>> Start

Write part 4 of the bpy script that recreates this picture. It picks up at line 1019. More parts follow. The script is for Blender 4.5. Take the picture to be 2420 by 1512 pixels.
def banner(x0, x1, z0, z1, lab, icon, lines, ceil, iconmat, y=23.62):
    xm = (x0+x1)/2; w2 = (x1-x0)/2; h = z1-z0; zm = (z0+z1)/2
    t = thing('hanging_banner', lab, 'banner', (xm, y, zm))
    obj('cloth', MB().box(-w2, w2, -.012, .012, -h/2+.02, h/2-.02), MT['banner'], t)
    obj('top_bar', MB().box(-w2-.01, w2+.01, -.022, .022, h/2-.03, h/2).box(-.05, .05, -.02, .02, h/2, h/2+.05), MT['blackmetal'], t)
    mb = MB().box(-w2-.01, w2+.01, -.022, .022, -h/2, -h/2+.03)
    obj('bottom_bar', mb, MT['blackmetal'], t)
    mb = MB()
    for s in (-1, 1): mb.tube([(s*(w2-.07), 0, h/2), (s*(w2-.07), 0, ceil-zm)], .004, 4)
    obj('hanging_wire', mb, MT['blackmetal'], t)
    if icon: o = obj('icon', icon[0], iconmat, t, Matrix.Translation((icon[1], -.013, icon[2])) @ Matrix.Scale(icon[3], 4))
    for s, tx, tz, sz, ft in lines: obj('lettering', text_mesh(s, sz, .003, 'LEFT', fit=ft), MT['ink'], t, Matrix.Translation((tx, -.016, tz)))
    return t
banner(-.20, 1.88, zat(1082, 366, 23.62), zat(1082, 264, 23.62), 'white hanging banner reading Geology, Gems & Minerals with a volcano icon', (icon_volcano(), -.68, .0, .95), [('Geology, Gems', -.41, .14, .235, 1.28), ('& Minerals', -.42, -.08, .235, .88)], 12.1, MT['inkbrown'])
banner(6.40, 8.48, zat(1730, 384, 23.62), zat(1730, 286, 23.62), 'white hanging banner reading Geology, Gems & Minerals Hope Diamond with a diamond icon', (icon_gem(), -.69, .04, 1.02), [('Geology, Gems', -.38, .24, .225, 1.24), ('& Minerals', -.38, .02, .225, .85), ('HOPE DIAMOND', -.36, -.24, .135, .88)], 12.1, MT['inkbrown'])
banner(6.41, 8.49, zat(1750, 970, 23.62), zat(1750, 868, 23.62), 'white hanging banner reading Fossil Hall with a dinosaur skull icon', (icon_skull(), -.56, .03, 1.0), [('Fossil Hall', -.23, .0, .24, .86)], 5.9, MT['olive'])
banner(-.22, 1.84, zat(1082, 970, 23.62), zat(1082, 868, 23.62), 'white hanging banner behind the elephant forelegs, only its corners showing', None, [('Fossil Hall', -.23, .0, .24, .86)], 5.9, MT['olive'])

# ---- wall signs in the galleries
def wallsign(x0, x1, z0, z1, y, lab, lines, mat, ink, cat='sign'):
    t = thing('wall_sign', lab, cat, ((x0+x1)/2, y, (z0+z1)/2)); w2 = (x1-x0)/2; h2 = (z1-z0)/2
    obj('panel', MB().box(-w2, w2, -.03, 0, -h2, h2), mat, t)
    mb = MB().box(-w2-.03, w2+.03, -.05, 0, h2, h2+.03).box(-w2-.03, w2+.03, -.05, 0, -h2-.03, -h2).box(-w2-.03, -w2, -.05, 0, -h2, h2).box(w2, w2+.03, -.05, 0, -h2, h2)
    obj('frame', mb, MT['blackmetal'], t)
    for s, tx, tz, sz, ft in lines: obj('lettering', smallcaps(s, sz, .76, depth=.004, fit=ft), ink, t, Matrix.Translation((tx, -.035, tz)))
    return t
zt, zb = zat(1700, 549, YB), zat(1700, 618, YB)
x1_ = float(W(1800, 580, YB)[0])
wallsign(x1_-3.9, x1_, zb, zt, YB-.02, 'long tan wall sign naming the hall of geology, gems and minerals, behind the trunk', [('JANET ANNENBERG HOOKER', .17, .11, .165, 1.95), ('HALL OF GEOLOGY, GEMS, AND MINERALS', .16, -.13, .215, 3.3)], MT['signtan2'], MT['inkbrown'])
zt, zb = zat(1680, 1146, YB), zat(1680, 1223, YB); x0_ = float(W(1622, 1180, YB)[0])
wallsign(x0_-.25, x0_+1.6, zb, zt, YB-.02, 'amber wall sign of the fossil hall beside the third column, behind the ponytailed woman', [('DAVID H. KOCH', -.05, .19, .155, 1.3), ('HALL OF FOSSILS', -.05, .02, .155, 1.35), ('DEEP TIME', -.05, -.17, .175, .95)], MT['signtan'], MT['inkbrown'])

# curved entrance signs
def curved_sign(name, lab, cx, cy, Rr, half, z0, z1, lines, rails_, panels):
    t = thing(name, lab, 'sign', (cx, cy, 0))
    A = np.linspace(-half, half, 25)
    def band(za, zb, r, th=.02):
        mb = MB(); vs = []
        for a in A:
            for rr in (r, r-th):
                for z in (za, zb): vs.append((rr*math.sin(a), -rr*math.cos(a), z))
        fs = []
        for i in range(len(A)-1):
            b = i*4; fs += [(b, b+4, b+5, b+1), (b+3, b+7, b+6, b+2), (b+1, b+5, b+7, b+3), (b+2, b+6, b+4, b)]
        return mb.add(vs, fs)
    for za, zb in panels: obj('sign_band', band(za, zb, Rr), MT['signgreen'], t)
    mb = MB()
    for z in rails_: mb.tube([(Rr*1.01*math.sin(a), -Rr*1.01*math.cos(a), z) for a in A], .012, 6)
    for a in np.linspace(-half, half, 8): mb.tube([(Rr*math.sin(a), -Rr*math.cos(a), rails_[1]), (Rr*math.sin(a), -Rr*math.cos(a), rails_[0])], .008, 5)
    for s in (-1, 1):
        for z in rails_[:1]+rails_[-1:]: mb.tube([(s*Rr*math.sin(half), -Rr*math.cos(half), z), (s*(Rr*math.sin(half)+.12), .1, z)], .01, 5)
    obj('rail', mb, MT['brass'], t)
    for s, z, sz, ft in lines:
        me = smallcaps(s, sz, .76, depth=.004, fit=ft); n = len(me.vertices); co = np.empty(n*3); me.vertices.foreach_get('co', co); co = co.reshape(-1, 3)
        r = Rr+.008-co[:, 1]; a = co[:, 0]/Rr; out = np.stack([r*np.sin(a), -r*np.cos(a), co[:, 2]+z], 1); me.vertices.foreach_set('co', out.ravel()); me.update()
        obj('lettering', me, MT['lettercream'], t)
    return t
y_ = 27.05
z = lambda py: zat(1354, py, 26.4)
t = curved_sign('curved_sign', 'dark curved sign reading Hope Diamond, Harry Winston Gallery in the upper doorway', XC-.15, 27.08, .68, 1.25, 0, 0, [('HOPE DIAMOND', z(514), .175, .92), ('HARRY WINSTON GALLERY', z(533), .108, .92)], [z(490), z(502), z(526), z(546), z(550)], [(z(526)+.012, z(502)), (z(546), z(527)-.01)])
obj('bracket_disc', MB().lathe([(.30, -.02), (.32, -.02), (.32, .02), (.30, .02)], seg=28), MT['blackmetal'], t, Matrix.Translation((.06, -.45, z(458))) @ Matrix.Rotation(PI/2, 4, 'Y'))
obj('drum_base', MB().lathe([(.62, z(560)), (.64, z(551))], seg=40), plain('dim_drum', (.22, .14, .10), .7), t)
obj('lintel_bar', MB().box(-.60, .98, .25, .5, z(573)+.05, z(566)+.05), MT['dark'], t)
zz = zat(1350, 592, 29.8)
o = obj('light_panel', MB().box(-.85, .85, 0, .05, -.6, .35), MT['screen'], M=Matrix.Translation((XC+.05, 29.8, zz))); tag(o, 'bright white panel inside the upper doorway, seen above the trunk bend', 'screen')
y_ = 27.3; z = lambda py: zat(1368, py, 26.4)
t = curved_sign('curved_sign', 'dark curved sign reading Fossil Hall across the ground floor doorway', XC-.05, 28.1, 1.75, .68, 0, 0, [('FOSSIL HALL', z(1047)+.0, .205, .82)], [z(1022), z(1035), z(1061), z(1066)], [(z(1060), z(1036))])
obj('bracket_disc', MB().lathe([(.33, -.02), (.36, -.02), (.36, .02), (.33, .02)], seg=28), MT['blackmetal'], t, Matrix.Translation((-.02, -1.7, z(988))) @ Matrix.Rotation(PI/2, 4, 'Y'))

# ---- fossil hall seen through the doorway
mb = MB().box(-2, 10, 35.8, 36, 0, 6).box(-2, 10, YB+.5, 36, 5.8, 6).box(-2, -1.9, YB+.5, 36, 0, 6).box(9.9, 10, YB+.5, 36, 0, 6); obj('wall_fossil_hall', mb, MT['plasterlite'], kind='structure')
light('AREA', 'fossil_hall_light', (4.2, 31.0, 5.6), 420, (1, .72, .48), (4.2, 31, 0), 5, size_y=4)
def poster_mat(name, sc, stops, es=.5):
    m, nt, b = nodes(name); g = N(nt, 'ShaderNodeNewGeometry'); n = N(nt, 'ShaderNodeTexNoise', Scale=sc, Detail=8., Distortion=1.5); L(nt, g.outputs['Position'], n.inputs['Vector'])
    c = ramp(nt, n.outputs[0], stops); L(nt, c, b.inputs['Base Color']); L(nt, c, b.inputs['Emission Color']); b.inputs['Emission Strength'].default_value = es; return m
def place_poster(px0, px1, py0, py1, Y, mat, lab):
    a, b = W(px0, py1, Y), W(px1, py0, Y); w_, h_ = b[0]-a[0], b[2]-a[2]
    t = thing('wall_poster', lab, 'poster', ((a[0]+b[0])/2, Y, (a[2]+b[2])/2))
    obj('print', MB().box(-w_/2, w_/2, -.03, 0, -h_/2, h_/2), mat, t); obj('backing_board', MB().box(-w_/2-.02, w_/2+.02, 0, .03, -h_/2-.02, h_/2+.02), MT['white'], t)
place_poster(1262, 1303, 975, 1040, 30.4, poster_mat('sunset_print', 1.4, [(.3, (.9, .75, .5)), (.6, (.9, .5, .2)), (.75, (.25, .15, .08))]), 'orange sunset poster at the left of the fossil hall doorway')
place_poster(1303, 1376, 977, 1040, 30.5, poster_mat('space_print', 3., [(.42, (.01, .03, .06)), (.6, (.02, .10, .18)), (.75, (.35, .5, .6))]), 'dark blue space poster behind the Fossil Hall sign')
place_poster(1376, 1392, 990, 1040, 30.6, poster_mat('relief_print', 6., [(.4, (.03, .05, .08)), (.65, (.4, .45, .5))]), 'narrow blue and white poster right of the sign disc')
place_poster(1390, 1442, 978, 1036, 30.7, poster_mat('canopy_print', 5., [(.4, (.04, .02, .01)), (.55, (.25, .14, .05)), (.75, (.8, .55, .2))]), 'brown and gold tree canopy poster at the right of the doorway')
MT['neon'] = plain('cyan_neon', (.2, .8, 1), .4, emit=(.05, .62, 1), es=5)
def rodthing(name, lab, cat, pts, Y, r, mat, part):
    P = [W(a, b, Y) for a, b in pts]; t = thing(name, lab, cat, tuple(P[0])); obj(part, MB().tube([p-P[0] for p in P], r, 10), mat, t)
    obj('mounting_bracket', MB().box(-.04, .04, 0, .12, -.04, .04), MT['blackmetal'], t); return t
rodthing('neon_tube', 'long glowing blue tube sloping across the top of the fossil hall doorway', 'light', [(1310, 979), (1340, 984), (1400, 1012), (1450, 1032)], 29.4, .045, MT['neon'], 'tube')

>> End

EXERCISE> In the listing above, please print only the lines from the first one to the line where "hanging banner behind" appears, exactly as written, both of those lines included.

ANSWER TO THE TASK>
Write part 4 of the bpy script that recreates this picture. It picks up at line 1019. More parts follow. The script is for Blender 4.5. Take the picture to be 2420 by 1512 pixels.
def banner(x0, x1, z0, z1, lab, icon, lines, ceil, iconmat, y=23.62):
    xm = (x0+x1)/2; w2 = (x1-x0)/2; h = z1-z0; zm = (z0+z1)/2
    t = thing('hanging_banner', lab, 'banner', (xm, y, zm))
    obj('cloth', MB().box(-w2, w2, -.012, .012, -h/2+.02, h/2-.02), MT['banner'], t)
    obj('top_bar', MB().box(-w2-.01, w2+.01, -.022, .022, h/2-.03, h/2).box(-.05, .05, -.02, .02, h/2, h/2+.05), MT['blackmetal'], t)
    mb = MB().box(-w2-.01, w2+.01, -.022, .022, -h/2, -h/2+.03)
    obj('bottom_bar', mb, MT['blackmetal'], t)
    mb = MB()
    for s in (-1, 1): mb.tube([(s*(w2-.07), 0, h/2), (s*(w2-.07), 0, ceil-zm)], .004, 4)
    obj('hanging_wire', mb, MT['blackmetal'], t)
    if icon: o = obj('icon', icon[0], iconmat, t, Matrix.Translation((icon[1], -.013, icon[2])) @ Matrix.Scale(icon[3], 4))
    for s, tx, tz, sz, ft in lines: obj('lettering', text_mesh(s, sz, .003, 'LEFT', fit=ft), MT['ink'], t, Matrix.Translation((tx, -.016, tz)))
    return t
banner(-.20, 1.88, zat(1082, 366, 23.62), zat(1082, 264, 23.62), 'white hanging banner reading Geology, Gems & Minerals with a volcano icon', (icon_volcano(), -.68, .0, .95), [('Geology, Gems', -.41, .14, .235, 1.28), ('& Minerals', -.42, -.08, .235, .88)], 12.1, MT['inkbrown'])
banner(6.40, 8.48, zat(1730, 384, 23.62), zat(1730, 286, 23.62), 'white hanging banner reading Geology, Gems & Minerals Hope Diamond with a diamond icon', (icon_gem(), -.69, .04, 1.02), [('Geology, Gems', -.38, .24, .225, 1.24), ('& Minerals', -.38, .02, .225, .85), ('HOPE DIAMOND', -.36, -.24, .135, .88)], 12.1, MT['inkbrown'])
banner(6.41, 8.49, zat(1750, 970, 23.62), zat(1750, 868, 23.62), 'white hanging banner reading Fossil Hall with a dinosaur skull icon', (icon_skull(), -.56, .03, 1.0), [('Fossil Hall', -.23, .0, .24, .86)], 5.9, MT['olive'])
banner(-.22, 1.84, zat(1082, 970, 23.62), zat(1082, 868, 23.62), 'white hanging banner behind the elephant forelegs, only its corners showing', None, [('Fossil Hall', -.23, .0, .24, .86)], 5.9, MT['olive'])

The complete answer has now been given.